══ Information shown
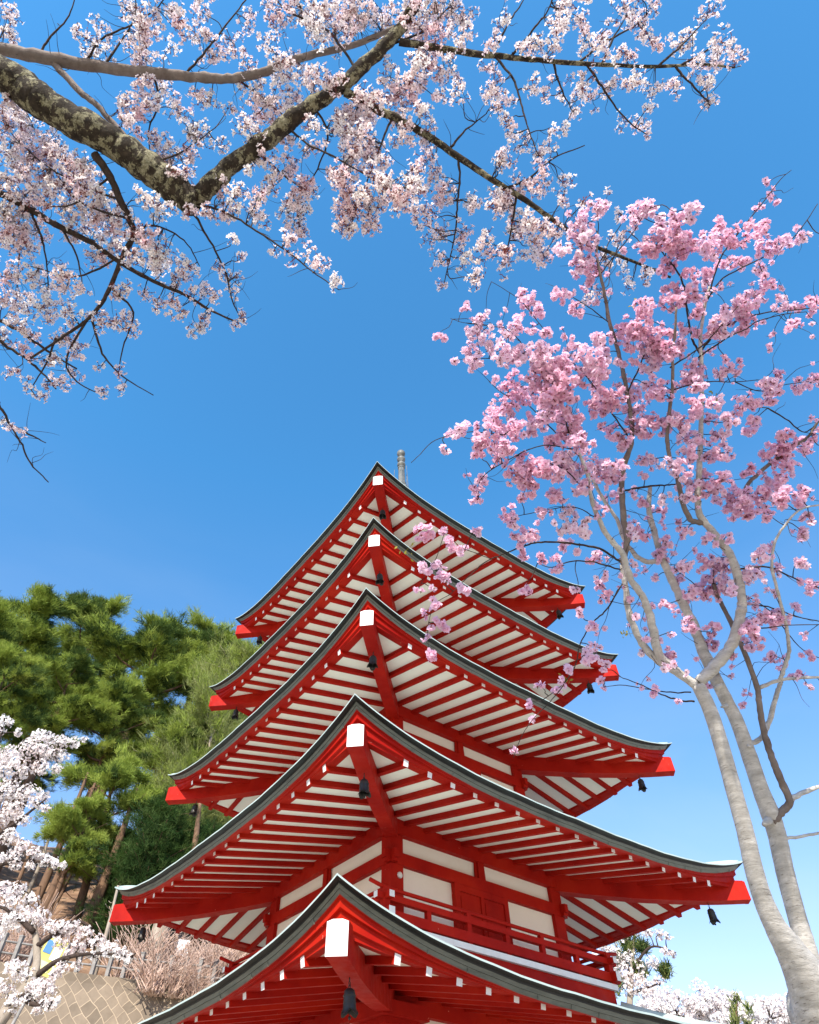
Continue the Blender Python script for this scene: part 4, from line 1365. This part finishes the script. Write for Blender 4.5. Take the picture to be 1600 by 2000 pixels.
# feathery olive trees behind the left eaves
def make_feathery(seed, H, mats, clear=.12, width=.30, n=110, tl=.30, tufts=48, name='feathery_tree', spread=.55, barkm=None):
    rg = np.random.default_rng(seed)
    root = empty(name)
    tk = MB()
    tk.tube([np.array([0, 0, -.3]), np.array([.02 * H, 0, .4 * H]), np.array([0, .02 * H, .95 * H])], [H * .016 + .03, H * .010 + .02, .02], 8)
    C, N = [], []
    for q in range(n):
        t = clear + (1 - clear) * rg.uniform(0, 1) ** .9
        a = np.array([.01 * H, .01 * H, t * H * .9])
        az = rg.uniform(0, 6.28)
        f = (t - clear) / (1 - clear)
        reach = H * width * math.sqrt(max(.02, 1 - f ** 2.2)) * rg.uniform(.35, 1.05)
        e = a + np.array([math.cos(az) * reach, math.sin(az) * reach, reach * rg.uniform(.3, .9)])
        ln = smooth_line([a, (a + e) / 2 + np.array([0, 0, .1 * reach]), e], 3)
        tk.tube(ln, list(np.linspace(.022, .006, len(ln))), 4)
        u = rg.uniform(.35, 1.02, tufts)[:, None]
        g = rg.normal(0, .11, (tufts, 3)) * reach + rg.normal(0, .10, (tufts, 3))
        C.append(a + (e - a) * u + g)
        N.append(np.tile(unit(e - a), (tufts, 1)) + np.array([0, 0, .6]))
    tk.build('trunk', barkm or BARK_GREY, root)
    C, N = np.concatenate(C), np.concatenate(N)
    me = needle_cloud(C, N, rg, 12, tl, .014, 'crown', mats, rg.integers(0, len(mats), len(C)), spread)
    link('crown', me, root)
    root['H'] = H
    return root
G2 = 'feathery olive green trees beside the pagoda'
ft = make_feathery(6, 9, [OLIVE, OLIVE, PINE_A])
place(ft, 492, 33, 1245, 0, 1.0)
tag(ft, 'feathery olive green tree rising behind the pagoda\'s topmost left eaves', 'tree', G2)
for px, D, pyt, rz, sx, lab in ((440, 30, 1330, 1.3, 1.1, 'feathery olive tree behind the left tip of the pagoda\'s middle roof'), (385, 28, 1470, 2.6, .9, 'feathery pale green tree between the pines and the pagoda\'s left eaves')):
    o = copy_tree(ft)
    place(o, px, D, pyt, rz, sx)
    tag(o, lab, 'tree', G2)
G3 = 'dark evergreens at the wood\'s edge'
cd = make_feathery(9, 6, [CEDAR, CEDAR, PINE_B], .04, .34, 120, .20, 50, 'evergreen_tree', .8, BARK_PINE)
place(cd, 330, 25.5, 1540, 0, 1.0)
tag(cd, 'dark glossy evergreen just above the left tip of the pagoda\'s second roof', 'evergreen', G3)
o = copy_tree(cd)
place(o, 425, 27, 1600, 2, 1.0)
tag(o, 'dark evergreen half hidden under the pagoda\'s middle left eaves', 'evergreen', G3)
o = copy_tree(cd)
place(o, 262, 27, 1640, 4, .9)
tag(o, 'small dark evergreen among the leaning trunks on the brown slope', 'evergreen', G3)
for o in list(bpy.data.objects):
    if 'H' in o.keys():
        del o['H']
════
Repeat all the data as it stands, dropping any images it holds.

### [Reply]
Continue the Blender Python script for this scene: part 4, from line 1365. This part finishes the script. Write for Blender 4.5. Take the picture to be 1600 by 2000 pixels.
# feathery olive trees behind the left eaves
def make_feathery(seed, H, mats, clear=.12, width=.30, n=110, tl=.30, tufts=48, name='feathery_tree', spread=.55, barkm=None):
    rg = np.random.default_rng(seed)
    root = empty(name)
    tk = MB()
    tk.tube([np.array([0, 0, -.3]), np.array([.02 * H, 0, .4 * H]), np.array([0, .02 * H, .95 * H])], [H * .016 + .03, H * .010 + .02, .02], 8)
    C, N = [], []
    for q in range(n):
        t = clear + (1 - clear) * rg.uniform(0, 1) ** .9
        a = np.array([.01 * H, .01 * H, t * H * .9])
        az = rg.uniform(0, 6.28)
        f = (t - clear) / (1 - clear)
        reach = H * width * math.sqrt(max(.02, 1 - f ** 2.2)) * rg.uniform(.35, 1.05)
        e = a + np.array([math.cos(az) * reach, math.sin(az) * reach, reach * rg.uniform(.3, .9)])
        ln = smooth_line([a, (a + e) / 2 + np.array([0, 0, .1 * reach]), e], 3)
        tk.tube(ln, list(np.linspace(.022, .006, len(ln))), 4)
        u = rg.uniform(.35, 1.02, tufts)[:, None]
        g = rg.normal(0, .11, (tufts, 3)) * reach + rg.normal(0, .10, (tufts, 3))
        C.append(a + (e - a) * u + g)
        N.append(np.tile(unit(e - a), (tufts, 1)) + np.array([0, 0, .6]))
    tk.build('trunk', barkm or BARK_GREY, root)
    C, N = np.concatenate(C), np.concatenate(N)
    me = needle_cloud(C, N, rg, 12, tl, .014, 'crown', mats, rg.integers(0, len(mats), len(C)), spread)
    link('crown', me, root)
    root['H'] = H
    return root
G2 = 'feathery olive green trees beside the pagoda'
ft = make_feathery(6, 9, [OLIVE, OLIVE, PINE_A])
place(ft, 492, 33, 1245, 0, 1.0)
tag(ft, 'feathery olive green tree rising behind the pagoda\'s topmost left eaves', 'tree', G2)
for px, D, pyt, rz, sx, lab in ((440, 30, 1330, 1.3, 1.1, 'feathery olive tree behind the left tip of the pagoda\'s middle roof'), (385, 28, 1470, 2.6, .9, 'feathery pale green tree between the pines and the pagoda\'s left eaves')):
    o = copy_tree(ft)
    place(o, px, D, pyt, rz, sx)
    tag(o, lab, 'tree', G2)
G3 = 'dark evergreens at the wood\'s edge'
cd = make_feathery(9, 6, [CEDAR, CEDAR, PINE_B], .04, .34, 120, .20, 50, 'evergreen_tree', .8, BARK_PINE)
place(cd, 330, 25.5, 1540, 0, 1.0)
tag(cd, 'dark glossy evergreen just above the left tip of the pagoda\'s second roof', 'evergreen', G3)
o = copy_tree(cd)
place(o, 425, 27, 1600, 2, 1.0)
tag(o, 'dark evergreen half hidden under the pagoda\'s middle left eaves', 'evergreen', G3)
o = copy_tree(cd)
place(o, 262, 27, 1640, 4, .9)
tag(o, 'small dark evergreen among the leaning trunks on the brown slope', 'evergreen', G3)
for o in list(bpy.data.objects):
    if 'H' in o.keys():
        del o['H']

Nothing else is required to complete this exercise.